S144 update after first 2 months

Since the introduction of the new anti-squatting legislation on the 1st September conditions have obviously got more difficult for those trying to house themselves or make other use of empty properties.

The law (S144 LASPO 2012) makes it a criminal offence to be trespassing in a residential property with the intention of living there.

Some people have been arrested and a few imprisoned for the crime of trying to house themselves. There is no evidence that the properties they were in have been put to use since, nor that any more affordable and accessible housing has been produced. In fact housing costs, particularly in London continue to increase and benefit caps affect increasing numbers of people.

Some people have moved out of their homes, many who had been living in them and looking after them for years after the owners had abandoned them. Other people remain in their homes despite the new law, determined to resist for as long as possible.

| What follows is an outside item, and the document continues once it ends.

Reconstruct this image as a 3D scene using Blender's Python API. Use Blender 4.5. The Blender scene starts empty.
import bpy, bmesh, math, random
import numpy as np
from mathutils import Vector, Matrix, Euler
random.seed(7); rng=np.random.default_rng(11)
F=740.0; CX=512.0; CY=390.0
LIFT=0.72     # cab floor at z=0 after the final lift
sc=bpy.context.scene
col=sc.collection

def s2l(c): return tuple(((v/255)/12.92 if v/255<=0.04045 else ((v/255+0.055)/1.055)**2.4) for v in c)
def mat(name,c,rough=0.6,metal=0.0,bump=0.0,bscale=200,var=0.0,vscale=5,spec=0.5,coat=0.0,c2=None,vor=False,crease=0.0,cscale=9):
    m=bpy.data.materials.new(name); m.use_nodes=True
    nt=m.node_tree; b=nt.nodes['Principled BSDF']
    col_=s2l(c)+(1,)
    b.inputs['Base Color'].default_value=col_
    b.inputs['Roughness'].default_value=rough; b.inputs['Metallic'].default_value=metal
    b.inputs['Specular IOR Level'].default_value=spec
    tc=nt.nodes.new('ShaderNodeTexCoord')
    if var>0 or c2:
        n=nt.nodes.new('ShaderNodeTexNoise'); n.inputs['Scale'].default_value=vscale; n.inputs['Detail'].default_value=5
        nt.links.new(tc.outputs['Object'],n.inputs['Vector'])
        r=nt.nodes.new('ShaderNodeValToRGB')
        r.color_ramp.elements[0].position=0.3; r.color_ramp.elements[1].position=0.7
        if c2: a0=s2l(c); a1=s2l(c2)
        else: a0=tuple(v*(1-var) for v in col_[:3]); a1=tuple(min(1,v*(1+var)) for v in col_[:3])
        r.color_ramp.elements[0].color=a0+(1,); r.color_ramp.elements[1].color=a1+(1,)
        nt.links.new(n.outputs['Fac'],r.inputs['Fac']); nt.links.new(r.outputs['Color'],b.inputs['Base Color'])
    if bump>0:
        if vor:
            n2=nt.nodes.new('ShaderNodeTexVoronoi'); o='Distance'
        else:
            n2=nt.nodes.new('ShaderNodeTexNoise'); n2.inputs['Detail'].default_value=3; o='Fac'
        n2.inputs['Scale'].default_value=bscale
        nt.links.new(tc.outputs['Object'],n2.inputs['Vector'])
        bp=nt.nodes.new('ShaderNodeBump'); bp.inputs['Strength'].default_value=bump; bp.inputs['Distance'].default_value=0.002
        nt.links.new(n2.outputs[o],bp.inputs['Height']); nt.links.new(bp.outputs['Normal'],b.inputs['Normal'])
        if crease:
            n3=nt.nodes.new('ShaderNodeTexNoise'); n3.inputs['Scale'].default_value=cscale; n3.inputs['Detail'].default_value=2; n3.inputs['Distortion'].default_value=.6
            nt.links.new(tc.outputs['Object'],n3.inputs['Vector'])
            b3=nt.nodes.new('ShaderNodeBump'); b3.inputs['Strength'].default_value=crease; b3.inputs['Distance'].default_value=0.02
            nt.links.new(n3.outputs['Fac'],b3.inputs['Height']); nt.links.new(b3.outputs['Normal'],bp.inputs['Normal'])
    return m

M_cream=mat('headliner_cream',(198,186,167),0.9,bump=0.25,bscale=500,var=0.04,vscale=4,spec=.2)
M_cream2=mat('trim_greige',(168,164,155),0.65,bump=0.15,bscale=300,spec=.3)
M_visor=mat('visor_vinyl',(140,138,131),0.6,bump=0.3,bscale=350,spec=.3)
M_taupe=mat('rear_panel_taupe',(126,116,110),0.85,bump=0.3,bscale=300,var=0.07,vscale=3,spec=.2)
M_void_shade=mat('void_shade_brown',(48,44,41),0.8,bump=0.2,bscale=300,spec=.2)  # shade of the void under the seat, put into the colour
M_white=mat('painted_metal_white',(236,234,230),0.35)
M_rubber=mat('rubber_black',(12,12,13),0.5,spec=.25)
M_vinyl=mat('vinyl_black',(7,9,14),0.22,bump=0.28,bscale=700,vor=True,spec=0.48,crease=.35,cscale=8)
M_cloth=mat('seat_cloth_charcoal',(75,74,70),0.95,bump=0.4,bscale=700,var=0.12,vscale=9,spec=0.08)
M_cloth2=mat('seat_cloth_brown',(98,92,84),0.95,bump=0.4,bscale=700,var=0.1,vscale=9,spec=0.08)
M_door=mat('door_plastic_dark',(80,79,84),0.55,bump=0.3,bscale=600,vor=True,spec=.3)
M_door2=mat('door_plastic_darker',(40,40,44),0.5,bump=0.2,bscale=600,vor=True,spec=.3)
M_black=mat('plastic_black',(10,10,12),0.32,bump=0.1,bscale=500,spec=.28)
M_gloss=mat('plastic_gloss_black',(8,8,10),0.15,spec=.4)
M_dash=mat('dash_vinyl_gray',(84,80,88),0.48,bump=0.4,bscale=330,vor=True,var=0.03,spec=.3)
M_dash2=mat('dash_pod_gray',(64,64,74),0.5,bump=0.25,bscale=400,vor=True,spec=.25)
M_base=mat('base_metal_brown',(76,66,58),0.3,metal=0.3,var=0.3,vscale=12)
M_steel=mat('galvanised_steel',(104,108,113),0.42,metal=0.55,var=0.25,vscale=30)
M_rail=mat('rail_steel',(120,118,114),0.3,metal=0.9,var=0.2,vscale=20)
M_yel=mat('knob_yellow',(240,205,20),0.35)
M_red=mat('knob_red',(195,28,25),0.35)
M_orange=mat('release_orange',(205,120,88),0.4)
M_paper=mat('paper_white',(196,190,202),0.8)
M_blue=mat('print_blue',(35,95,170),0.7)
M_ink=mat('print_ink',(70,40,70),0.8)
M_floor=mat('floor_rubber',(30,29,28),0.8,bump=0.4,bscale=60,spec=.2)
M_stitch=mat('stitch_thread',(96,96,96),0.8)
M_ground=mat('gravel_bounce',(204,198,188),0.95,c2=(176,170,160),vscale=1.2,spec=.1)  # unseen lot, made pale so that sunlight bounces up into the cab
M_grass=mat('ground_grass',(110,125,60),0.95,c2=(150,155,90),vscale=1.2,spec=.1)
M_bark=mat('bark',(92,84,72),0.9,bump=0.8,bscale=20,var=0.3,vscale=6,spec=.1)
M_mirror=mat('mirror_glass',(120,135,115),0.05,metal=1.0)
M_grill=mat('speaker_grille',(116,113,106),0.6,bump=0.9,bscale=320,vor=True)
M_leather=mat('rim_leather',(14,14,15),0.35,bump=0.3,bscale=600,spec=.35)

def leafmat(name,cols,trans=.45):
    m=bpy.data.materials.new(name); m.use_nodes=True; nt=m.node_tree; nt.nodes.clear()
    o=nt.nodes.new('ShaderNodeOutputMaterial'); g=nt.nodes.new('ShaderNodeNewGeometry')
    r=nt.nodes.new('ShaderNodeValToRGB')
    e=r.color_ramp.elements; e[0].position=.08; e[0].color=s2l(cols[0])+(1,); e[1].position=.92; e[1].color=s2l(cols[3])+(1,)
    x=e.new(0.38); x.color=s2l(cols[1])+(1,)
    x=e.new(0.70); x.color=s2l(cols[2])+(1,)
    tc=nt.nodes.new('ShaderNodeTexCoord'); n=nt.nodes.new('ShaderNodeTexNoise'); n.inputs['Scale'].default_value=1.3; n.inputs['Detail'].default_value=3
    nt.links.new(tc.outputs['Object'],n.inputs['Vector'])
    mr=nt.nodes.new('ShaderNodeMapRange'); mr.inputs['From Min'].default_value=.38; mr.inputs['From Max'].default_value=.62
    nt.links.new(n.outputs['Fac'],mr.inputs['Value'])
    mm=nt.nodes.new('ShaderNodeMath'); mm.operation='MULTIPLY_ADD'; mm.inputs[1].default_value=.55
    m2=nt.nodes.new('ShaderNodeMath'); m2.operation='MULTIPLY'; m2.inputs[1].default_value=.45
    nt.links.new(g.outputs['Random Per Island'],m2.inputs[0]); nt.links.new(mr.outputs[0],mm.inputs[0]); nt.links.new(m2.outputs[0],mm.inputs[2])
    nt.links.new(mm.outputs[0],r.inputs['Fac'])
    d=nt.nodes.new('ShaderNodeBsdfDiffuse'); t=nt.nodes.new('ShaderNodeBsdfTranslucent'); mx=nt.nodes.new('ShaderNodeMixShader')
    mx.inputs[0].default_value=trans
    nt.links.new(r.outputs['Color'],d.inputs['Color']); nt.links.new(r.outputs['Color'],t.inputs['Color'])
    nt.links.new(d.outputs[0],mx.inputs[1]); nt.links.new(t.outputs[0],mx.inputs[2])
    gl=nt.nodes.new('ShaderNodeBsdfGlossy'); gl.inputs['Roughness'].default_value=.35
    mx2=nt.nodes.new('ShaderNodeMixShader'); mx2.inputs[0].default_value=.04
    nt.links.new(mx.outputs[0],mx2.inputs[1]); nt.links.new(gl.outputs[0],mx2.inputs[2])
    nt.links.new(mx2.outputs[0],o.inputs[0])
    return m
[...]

People who know about the law change are generally now squatting in non-residential buildings, pubs, offices, warehouses …… These require people to be more organized, and to able to work in groups, so excluding some of the more vulnerable people who have in the past been able to fall back on squatting. They are also more likely to put people into confrontations with owners and their agents who do not know or care about the law. However many on-residential properties can be made into perfectly good homes, and social spaces, and some owners can be made to understand the benefits of properties being occupied and looked after.

The police have acted in a fairly arbitrary manner, in most cases waiting for someone claiming to be an owner to come forward, and then most often accepting their statements even if their version is challenged. On other occasions police appear to have made up their own mind that the occupiers were trespassing (against whom not always being clear). Some police have somehow not understood that a funeral parlour is not residential, have threatened people with arrest who were not living or intending to live to live in the property and many police are confused about the part of the law which says that people who have had a licence are not committing an offence. Advisory Service for Squatters and Squatters Legal Network intend to follow up on these abuses and will be encouraging those affected to sue.

Some parts of the government continue to put on pressure to make things worse, by criminalizing squatting in non-residential properties as well. This is despite the fact that their campaign was previously based on the false idea that people’s homes were being squatted and that this needed to be stopped. [in fact legislation in existence since 1977 made this illegal already]

ASS, along with Squatters Legal Network, SQUASH (Squatters Action for Secure Homes) and others, will continue to struggle for people to be able to house themselves, and to put empty property to use.